Josephine Mylan has been a Research Associate at the Sustainable Consumption Institute and Manchester Institute of Innovation Research since 2010. Jo's research interests lie in understanding how society can transition to more environmentally sustainable ways of consuming resources. This will require changes in the way we provision goods, including the technologies, economic and social arrangements, and cultural conventions which shape processes of production, distribution and consumption. To explore these dynamics she uses ideas from across economic sociology, evolutionary economics, and practice theory. She is particularly interested in the relationship between production arrangements and the social practices of consumers. Empirically her work focusses on mundane products which form part of everyday practices, such as eating.

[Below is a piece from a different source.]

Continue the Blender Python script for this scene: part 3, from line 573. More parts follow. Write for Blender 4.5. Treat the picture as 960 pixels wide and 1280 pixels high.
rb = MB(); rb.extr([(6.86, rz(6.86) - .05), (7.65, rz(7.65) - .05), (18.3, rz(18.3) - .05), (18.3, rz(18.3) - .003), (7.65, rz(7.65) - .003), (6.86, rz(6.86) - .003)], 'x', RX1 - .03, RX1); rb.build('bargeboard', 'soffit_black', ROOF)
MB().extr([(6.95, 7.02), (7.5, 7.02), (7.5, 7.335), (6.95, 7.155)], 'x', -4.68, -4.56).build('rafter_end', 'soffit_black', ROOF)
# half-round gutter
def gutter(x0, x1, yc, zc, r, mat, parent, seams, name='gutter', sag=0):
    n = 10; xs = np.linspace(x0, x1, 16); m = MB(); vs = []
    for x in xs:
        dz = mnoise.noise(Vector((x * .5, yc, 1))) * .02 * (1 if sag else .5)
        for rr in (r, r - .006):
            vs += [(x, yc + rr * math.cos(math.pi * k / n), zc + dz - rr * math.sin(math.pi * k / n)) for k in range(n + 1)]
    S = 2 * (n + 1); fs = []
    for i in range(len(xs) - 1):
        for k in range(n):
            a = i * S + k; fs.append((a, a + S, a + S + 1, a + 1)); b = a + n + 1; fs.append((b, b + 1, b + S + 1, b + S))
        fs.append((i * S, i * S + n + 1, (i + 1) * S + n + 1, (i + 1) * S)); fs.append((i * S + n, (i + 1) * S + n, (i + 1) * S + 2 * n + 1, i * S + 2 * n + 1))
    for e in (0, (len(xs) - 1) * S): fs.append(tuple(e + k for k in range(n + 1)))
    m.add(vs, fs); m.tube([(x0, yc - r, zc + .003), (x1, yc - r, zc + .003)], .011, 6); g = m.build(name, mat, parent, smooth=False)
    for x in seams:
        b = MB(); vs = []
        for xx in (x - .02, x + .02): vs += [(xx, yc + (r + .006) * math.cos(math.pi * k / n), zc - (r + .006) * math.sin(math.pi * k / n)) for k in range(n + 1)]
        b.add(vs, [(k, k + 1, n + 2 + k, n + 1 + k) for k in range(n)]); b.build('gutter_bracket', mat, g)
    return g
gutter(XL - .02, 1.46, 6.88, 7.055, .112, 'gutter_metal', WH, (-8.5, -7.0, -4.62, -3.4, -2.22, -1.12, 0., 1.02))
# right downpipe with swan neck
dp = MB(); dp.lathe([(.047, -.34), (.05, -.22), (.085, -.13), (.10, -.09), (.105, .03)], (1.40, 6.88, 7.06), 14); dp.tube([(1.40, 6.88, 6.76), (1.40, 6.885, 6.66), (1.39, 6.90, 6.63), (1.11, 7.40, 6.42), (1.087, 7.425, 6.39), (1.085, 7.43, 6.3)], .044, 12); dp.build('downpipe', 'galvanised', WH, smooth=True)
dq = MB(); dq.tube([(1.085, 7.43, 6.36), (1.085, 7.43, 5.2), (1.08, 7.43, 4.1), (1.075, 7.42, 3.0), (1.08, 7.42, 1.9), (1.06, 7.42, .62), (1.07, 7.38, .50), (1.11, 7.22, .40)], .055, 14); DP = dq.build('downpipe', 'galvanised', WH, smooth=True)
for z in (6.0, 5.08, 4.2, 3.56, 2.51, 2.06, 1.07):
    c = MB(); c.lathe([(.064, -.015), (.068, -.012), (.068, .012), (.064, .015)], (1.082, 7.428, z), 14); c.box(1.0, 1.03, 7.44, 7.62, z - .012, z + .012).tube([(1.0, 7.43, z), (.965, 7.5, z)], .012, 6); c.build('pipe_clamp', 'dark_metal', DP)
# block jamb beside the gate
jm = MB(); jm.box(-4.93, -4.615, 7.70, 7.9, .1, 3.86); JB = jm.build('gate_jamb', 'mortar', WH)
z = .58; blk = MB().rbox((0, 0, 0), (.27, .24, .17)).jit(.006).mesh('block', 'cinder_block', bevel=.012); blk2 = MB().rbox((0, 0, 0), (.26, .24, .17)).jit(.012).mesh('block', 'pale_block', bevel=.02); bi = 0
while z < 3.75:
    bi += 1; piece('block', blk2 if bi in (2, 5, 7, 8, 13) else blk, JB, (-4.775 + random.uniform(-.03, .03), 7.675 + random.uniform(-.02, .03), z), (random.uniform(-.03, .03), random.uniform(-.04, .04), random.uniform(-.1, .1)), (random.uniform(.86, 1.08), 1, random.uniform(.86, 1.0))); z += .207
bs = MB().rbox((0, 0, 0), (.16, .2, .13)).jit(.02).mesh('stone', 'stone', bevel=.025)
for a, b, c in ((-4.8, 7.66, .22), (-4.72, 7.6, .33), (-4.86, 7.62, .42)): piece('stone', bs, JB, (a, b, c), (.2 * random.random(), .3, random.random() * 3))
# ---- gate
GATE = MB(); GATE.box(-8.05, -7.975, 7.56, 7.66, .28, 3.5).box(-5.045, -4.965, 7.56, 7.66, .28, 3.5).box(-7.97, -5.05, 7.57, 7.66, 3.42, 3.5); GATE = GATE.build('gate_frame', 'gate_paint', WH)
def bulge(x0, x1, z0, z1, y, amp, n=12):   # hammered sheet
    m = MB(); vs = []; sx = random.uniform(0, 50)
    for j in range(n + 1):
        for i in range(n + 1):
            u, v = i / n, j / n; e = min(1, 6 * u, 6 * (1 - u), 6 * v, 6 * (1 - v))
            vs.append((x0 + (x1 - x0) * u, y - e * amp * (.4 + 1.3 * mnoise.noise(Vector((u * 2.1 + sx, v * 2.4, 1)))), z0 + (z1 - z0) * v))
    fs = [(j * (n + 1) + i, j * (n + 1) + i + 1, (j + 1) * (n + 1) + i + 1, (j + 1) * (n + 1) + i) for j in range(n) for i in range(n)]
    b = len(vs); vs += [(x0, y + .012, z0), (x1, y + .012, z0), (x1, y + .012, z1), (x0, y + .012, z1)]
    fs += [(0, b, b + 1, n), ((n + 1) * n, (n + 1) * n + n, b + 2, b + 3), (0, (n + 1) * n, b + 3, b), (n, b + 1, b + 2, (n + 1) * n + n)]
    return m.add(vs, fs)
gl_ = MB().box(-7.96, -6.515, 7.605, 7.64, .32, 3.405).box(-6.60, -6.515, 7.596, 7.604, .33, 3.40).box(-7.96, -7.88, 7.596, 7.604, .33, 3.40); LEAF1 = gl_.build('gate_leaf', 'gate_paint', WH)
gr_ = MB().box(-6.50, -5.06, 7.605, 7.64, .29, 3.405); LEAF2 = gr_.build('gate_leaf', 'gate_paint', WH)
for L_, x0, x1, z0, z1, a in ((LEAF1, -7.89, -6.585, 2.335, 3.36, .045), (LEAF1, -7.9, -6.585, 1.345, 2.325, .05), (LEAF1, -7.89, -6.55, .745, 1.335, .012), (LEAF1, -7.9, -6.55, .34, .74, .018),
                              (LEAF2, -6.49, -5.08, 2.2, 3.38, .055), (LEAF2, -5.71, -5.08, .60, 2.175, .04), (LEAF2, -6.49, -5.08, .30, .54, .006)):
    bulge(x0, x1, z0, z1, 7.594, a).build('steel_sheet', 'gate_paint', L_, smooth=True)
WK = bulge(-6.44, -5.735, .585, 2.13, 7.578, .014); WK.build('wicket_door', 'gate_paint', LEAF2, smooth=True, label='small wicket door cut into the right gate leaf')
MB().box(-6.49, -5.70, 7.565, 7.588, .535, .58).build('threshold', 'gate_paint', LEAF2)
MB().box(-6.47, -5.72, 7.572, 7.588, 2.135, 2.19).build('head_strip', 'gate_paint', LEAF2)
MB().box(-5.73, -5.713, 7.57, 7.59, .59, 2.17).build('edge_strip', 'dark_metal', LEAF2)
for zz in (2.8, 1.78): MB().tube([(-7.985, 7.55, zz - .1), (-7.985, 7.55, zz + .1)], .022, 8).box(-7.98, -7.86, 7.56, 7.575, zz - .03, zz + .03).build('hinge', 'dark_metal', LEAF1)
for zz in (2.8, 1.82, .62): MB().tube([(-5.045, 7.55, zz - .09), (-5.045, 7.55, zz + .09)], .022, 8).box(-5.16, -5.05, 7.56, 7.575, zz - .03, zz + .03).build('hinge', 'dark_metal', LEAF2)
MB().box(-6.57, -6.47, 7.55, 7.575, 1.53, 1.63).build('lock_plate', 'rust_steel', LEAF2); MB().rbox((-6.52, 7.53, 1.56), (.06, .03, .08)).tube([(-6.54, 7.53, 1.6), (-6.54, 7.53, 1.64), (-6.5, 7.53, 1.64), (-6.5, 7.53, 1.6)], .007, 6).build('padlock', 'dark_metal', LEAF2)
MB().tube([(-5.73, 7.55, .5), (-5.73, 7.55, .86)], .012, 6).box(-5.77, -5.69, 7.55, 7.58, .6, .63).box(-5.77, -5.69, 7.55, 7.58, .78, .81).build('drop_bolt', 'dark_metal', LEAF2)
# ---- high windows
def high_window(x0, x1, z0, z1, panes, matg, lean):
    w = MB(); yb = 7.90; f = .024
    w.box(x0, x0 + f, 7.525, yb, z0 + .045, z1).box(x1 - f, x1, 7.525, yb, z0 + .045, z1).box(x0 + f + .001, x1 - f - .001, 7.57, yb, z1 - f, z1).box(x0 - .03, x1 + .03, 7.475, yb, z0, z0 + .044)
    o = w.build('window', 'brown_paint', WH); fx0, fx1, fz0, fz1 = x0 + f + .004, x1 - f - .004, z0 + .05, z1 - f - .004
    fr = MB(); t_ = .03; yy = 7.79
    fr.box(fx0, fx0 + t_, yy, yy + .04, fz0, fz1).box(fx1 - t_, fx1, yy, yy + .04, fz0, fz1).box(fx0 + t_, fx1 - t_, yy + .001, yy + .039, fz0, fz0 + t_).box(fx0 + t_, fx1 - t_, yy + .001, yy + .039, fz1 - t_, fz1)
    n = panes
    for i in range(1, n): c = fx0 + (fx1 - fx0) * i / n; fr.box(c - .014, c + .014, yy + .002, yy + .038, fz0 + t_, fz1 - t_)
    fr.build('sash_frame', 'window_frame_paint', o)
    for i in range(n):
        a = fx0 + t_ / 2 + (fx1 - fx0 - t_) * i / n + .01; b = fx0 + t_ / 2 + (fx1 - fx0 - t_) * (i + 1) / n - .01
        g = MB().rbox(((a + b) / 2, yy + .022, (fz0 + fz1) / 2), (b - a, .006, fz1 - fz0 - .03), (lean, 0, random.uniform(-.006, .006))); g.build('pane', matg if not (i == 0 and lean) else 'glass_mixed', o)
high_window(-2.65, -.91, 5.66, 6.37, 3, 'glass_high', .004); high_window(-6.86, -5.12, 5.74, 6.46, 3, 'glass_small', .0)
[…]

Jo has a natural science background, graduating with a First Class degree in Environmental Science from Manchester University in 2002 (with prizes for best undergraduate dissertation and best overall results). She then went on to complete Masters degrees in Environmental Innovation (at the Manchester Science Enterprise Centre) and Sociological Research (in the School of Social Sciences), at the University of Manchester. She completed her ESRC funded PhD at Manchester Institute of Innovation Research in 2010. Her thesis was a study of the environmental consultancy industry, including how knowledge is used and organised and how this intersects with the dynamics of Ecological Modernisation.
Josephine currently works on the SCI Flagship project Demand and Innovation for Sustainable Consumption.